Pope Francis Greets French Abuse Victims at Vatican

The people who met Pope Francis on Tuesday were victims of Brother Gabriel Girard, a member of the Montfort Brothers of St. Gabriel, who abused them in the 1960s and 1970s in France.

Pope Francis uses a cane to walk at his general audience on Nov. 29, 2023.
Pope Francis uses a cane to walk at his general audience on Nov. 29, 2023. (photo: Vatican Media)

Pope Francis met a group of abuse victims from France at his residence on Tuesday afternoon after assuring them in a written message of his commitment to eradicate abuse in the Church.

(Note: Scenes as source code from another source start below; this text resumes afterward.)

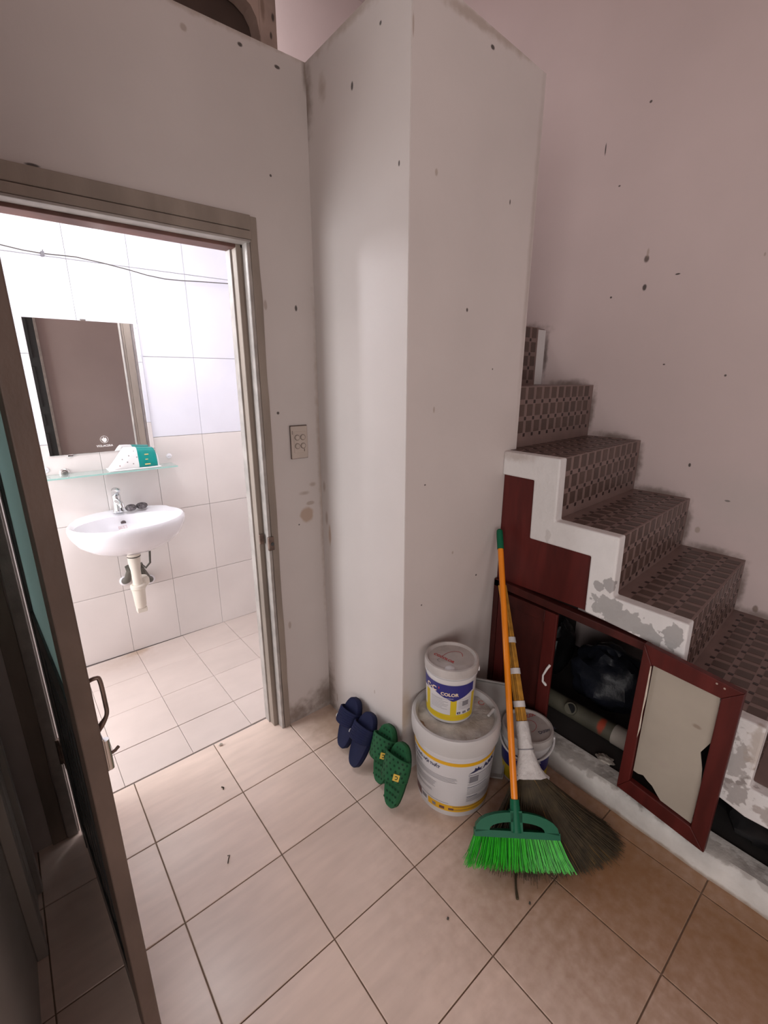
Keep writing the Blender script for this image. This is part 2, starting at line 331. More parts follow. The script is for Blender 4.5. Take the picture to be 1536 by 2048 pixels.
def wob(x0, x1, y0, y1, z0, z1, amp, n=24):             # a jamb board with a ragged right edge
    b = B(); k = len(b.v)
    for i in range(n+1):
        z = z0+(z1-z0)*i/n; w = amp*(mnoise.noise(Vector((z*5, x1*9, 0))) + .5*mnoise.noise(Vector((z*17, 3, 1))))
        b.v += [(x0, y0, z), (x1+w, y0, z), (x1+w, y1, z), (x0, y1, z)]
    for i in range(n):
        for q in range(4):
            q2 = (q+1) % 4; b.f.append((4*i+q, 4*i+q2, 4*i+4+q2, 4*i+4+q))
    b.f.append((0, 1, 2, 3)); b.f.append((4*n, 4*n+1, 4*n+2, 4*n+3)); return b
ob('jamb_bead', wob(DX1-.007, DX1+.006, 1.560, 1.60, 0, DZ+.01, .003), 'frame_pale', fr, bevel=.003)
ob('jamb_casing', wob(DX1+.006, DX1+.034, 1.558, 1.60, 0, DZ+.075, .005), 'frame_wood', fr, bevel=.002)
ob('jamb_back', B().box(DX1-.010, DX1+.03, 1.60, YT+.008, 0, DZ+.02), 'frame_wood', fr)
ob('jamb_reveal', B().box(DX1-.034, DX1-.028, 1.635, YT+.012, 0, DZ-.004), 'frame_pale', fr, bevel=.001)
ob('head_casing', B().box(DX0-.05, DX1+.012, 1.556, 1.60, DZ+.034, DZ+.078), 'frame_wood', fr, bevel=.003)
ob('head_board', B().box(DX0-.05, DX1+.010, 1.552, 1.60, DZ+.006, DZ+.032), 'frame_wood', fr, bevel=.003)
ob('head_bead', B().box(DX0-.05, DX1+.004, 1.550, 1.60, DZ-.002, DZ+.005), 'frame_pale', fr, bevel=.002)
ob('head_lintel', B().box(DX0-.05, DX1+.01, 1.60, YT+.006, DZ-.012, DZ+.078), 'frame_red', fr, bevel=.002)
ob('left_jamb', B().box(DX0-.035, DX0-.004, 1.556, YT+.006, 0, DZ), 'frame_pale', fr, bevel=.003)
ob('left_jamb_casing', wob(DX0-.075, DX0-.036, 1.558, 1.60, 0, DZ+.075, .004), 'frame_wood', fr, bevel=.002)
ob('strike_plate', B().box(DX1-.012, DX1+.012, 1.549, 1.562, .83, .885).box(DX1-.030, DX1-.012, 1.588, 1.598, .85, .89), 'rust_steel', fr, bevel=.003)
ob('strike_hole', B().tube([(DX1+.003, 1.5485, .857), (DX1+.003, 1.5475, .857)], .007, 10), 'door_dark', fr)

# ---------------------------------------------------------------- open door leaf (built in its own frame: x along leaf from hinge, y thickness, z up)
hx, hy = -.052, 1.550; nx, ny = -.001, .835
ang = math.atan2(ny-hy, nx-hx); LW = math.hypot(nx-hx, ny-hy); TH_D = .031
dmat = Matrix.Translation((hx, hy, .012)) @ Matrix.Rotation(ang, 4, 'Z')
door = thing('door_1', 'brown framed bathroom door standing open, pale green glass in its upper half', 'door', kind='structure', matrix=dmat)
# local +y is to the right of the leaf (bathroom side of the leaf)
DH = 1.86
ob('stile', B().box(LW-.085, LW, 0, TH_D, 0, DH), 'door_brown', door, bevel=.0025)
ob('stile', B().box(0, .085, 0, TH_D, 0, DH), 'door_dark', door, bevel=.0025)
ob('rail', B().box(.085, LW-.085, .002, TH_D-.002, .0, .10), 'door_dark', door, bevel=.002)
ob('rail', B().box(.085, LW-.085, .002, TH_D-.002,   .768, .848), 'door_dark', door, bevel=.002)
ob('rail', B().box(.085, LW-.085, .002, TH_D-.002, DH-.085, DH), 'door_brown', door, bevel=.002)
ob('glass_pane', B().box(.085, LW-.085, .008, .014, .848, DH-.085), 'frosted_glass', door)
for k in range(13):
    ob('louver_slat', B().box(.085+k*.0425, .085+k*.0425+.036, .006+.004*(k % 2), .020, .10, .768), 'door_dark', door, bevel=.003)
for z in (.28, 1.55):
    h = ob('hinge', B().tube([(-.006, -.004, z), (-.006, -.004, z+.09)], .007, 10), 'rust_steel', door, smooth=True)
    ob('hinge_leaf', B().box(-.004, .03, -.002, .0, z, z+.09), 'rust_steel', h)
hz = .936
def spline(pts, n=5):                                    # Catmull-Rom through the points
    P = [Vector(p) for p in pts]; out = []
    for i in range(len(P)-1):
        p0, p1, p2, p3 = P[max(0, i-1)], P[i], P[i+1], P[min(len(P)-1, i+2)]
        for k in range(n):
            t = k/n; out.append(.5*((2*p1)+(p2-p0)*t+(2*p0-5*p1+4*p2-p3)*t*t+(3*p1-p0-3*p2+p3)*t**3))
    return out+[P[-1]]
hp = spline([(LW-.034, TH_D-.002, hz), (LW-.032, TH_D+.012, hz+.003), (LW-.030, TH_D+.018, hz-.004), (LW-.027, TH_D+.019, hz-.05), (LW-.026, TH_D+.018, hz-.072), (LW-.028, TH_D+.010, hz-.088), (LW-.030, TH_D-.002, hz-.102)])
ob('pull_handle', B().tube(hp, [.0038]*(len(hp)-8)+[.0042, .0046, .005, .0054, .0058, .006, .0062, .0064], 10), 'rust_steel', door, smooth=True)
bo = ob('slide_bolt', B().tube([(LW-.014, TH_D+.006, hz-.178), (LW-.014, TH_D+.006, hz-.114)], .0065, 12), 'steel', door, smooth=True)
ob('bolt_plate', B().box(LW-.034, LW-.003, TH_D, TH_D+.003, hz-.175, hz-.105), 'steel', bo, bevel=.001)
ob('bolt_knob', B().tube([(LW-.014, TH_D+.008, hz-.148), (LW-.014, TH_D+.018, hz-.146), (LW-.018, TH_D+.025, hz-.144)], .0030, 8), 'rust_steel', bo, smooth=True)

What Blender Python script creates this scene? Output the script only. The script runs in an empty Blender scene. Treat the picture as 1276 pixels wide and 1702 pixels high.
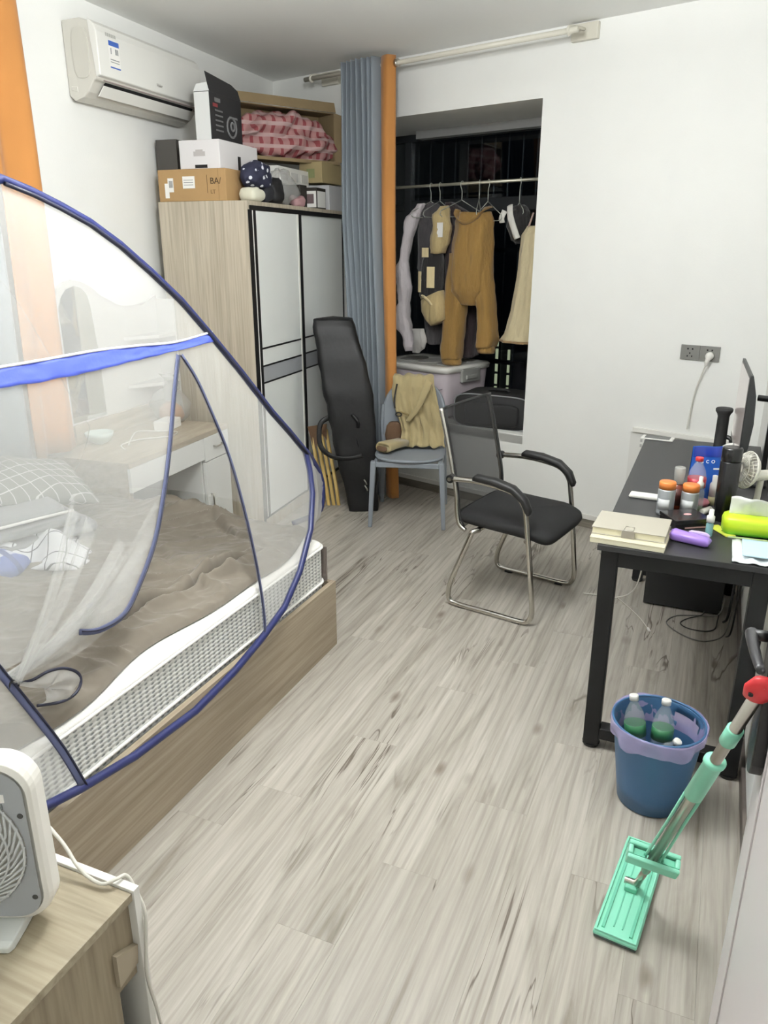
import bpy, bmesh, math, random
from mathutils import Vector as V, Matrix as M4, noise as NZ
from mathutils.geometry import tessellate_polygon
S = bpy.context.scene
C = S.collection
R = math.radians
random.seed(7)

# ------------------------------------------------------------------ camera, world, light, exposure
cam = bpy.data.objects.new('camera', bpy.data.cameras.new('camera')); C.objects.link(cam)
cam.location = (0, 0, 1.63); cam.rotation_euler = (R(90 - 18.98), 0, R(23.2157))
cam.data.sensor_fit = 'VERTICAL'; cam.data.sensor_height = 36; cam.data.lens = 1273 / 1702 * 36
cam.data.clip_start = .02
S.camera = cam
w = bpy.data.worlds.new('night'); S.world = w; w.use_nodes = True
w.node_tree.nodes['Background'].inputs[0].default_value = (.010, .013, .020, 1)
w.node_tree.nodes['Background'].inputs[1].default_value = 1
S.view_settings.view_transform = 'Standard'; S.view_settings.look = 'None'
S.view_settings.gamma = 1; S.view_settings.use_curve_mapping = False
S.view_settings.exposure = 0.0
LAMP = V((-.95, 1.88, 2.42))          # unseen pendant bowl, hung low and open-topped to throw light on the ceiling
la = bpy.data.lights.new('pendant_bulb', 'POINT'); la.shadow_soft_size = .14; la.energy = 205; la.color = (.965, .99, 1)
lo = bpy.data.objects.new('pendant_bulb', la); lo.location = LAMP; C.objects.link(lo)
lu = bpy.data.lights.new('added_ceiling_uplight', 'AREA'); lu.shape = 'DISK'; lu.size = .26; lu.energy = 150; lu.color = (.965, .99, 1)  # extra light added, aimed up to brighten the ceiling
lo = bpy.data.objects.new('added_ceiling_uplight', lu); lo.location = LAMP + V((0, 0, .145)); lo.rotation_euler = (math.pi, 0, 0); C.objects.link(lo)

# ------------------------------------------------------------------ helpers
def lin(h):
    h = h.lstrip('#'); o = []
    for i in (0, 2, 4):
        c = int(h[i:i + 2], 16) / 255
        o.append(c / 12.92 if c <= .04045 else ((c + .055) / 1.055) ** 2.4)
    return (*o, 1)

MC = {}
def nodes(name):
    m = bpy.data.materials.new(name); m.use_nodes = True
    nt = m.node_tree; return m, nt, nt.nodes['Principled BSDF']
def mat(name, col, rough=.5, metal=0, spec=.5, bump=0, bs=80, var=0, vs=6, alpha=1, trans=0, sheen=0, stretch=None, bd=.004):
    """plain procedural material: colour with soft noise variation and fine bump"""
    if name in MC: return MC[name]
    m, nt, p = nodes(name); c = lin(col)
    p.inputs['Base Color'].default_value = c; p.inputs['Roughness'].default_value = rough
    p.inputs['Metallic'].default_value = metal; p.inputs['Specular IOR Level'].default_value = spec
    p.inputs['Alpha'].default_value = alpha; p.inputs['Transmission Weight'].default_value = trans
    p.inputs['Sheen Weight'].default_value = sheen
    tc = nt.nodes.new('ShaderNodeTexCoord')
    vec = tc.outputs['Object']
    if stretch:
        mp = nt.nodes.new('ShaderNodeMapping'); mp.inputs['Scale'].default_value = stretch
        nt.links.new(vec, mp.inputs[0]); vec = mp.outputs[0]
    if var:
        n = nt.nodes.new('ShaderNodeTexNoise'); n.inputs['Scale'].default_value = vs; n.inputs['Detail'].default_value = 4
        nt.links.new(vec, n.inputs['Vector'])
        r = nt.nodes.new('ShaderNodeValToRGB'); e = r.color_ramp.elements
        e[0].position = .3; e[1].position = .7
        e[0].color = tuple(x * (1 - var) for x in c[:3]) + (1,); e[1].color = tuple(min(1, x * (1 + var)) for x in c[:3]) + (1,)
        nt.links.new(n.outputs[0], r.inputs[0]); nt.links.new(r.outputs[0], p.inputs['Base Color'])
    if bump:
        n2 = nt.nodes.new('ShaderNodeTexNoise'); n2.inputs['Scale'].default_value = bs; n2.inputs['Detail'].default_value = 3
        nt.links.new(vec, n2.inputs['Vector'])
        b = nt.nodes.new('ShaderNodeBump'); b.inputs['Strength'].default_value = bump; b.inputs['Distance'].default_value = bd
        nt.links.new(n2.outputs[0], b.inputs['Height']); nt.links.new(b.outputs[0], p.inputs['Normal'])
    MC[name] = m; return m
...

The greeting at the pope’s Santa Marta residence followed a meeting the group of 21 victims had with the Pontifical Commission for the Protection of Minors on the morning of Nov. 28.

Francis had been scheduled to receive the group on Monday, but the appointment was canceled due to his ongoing illness, which the Vatican has said is “influenza and inflammation of the respiratory tract.”

The Vatican meetings were organized by the Commission for Recognition and Reparation, a group formed to support abuse victims following the release of the final report by the Independent Commission on Sexual Abuse in the Church in France in 2021.

The people who met Pope Francis on Tuesday were victims of Brother Gabriel Girard, a member of the Montfort Brothers of St. Gabriel, who abused them in the 1960s and 1970s in France.

In a written message delivered to the abuse victims on the morning of Nov. 28, Pope Francis said: “I speak to you today, not in person as I had hoped, but comforted by the fact that my words will be transmitted to you by the Pontifical Commission for the Protection of Minors.”

Pope Francis, who will turn 87 next month, was still having difficulty speaking during his weekly public audience on Wednesday morning.

The Pope said in his message to victims that he renewed “the nonnegotiable task of the Church for the realization and the verification of the policies of safeguarding and of the professional standards in the human formation of our clergy and our religious, as well as the research of safe environments in our schools.”

He thanked the group for their “courage and endurance” and assured them of his prayers.

Francis also recalled that the reason he instituted the Pontifical Commission for the Protection of Minors was to protect children and other vulnerable people from experiencing “the greatest evil in a place in which you — with your families — searched for that which is true and good. The subversion of the rights of a child through violence and abuse is a betrayal of our God-given humanity.”

“I asked the commission to listen to your words in my name and to collect your testimonies so that they can strengthen and inspire our common task to eradicate the abuses in our Church and in our communities. We can do it only together, all together, each person doing his part to break the silence of abuses,” he said.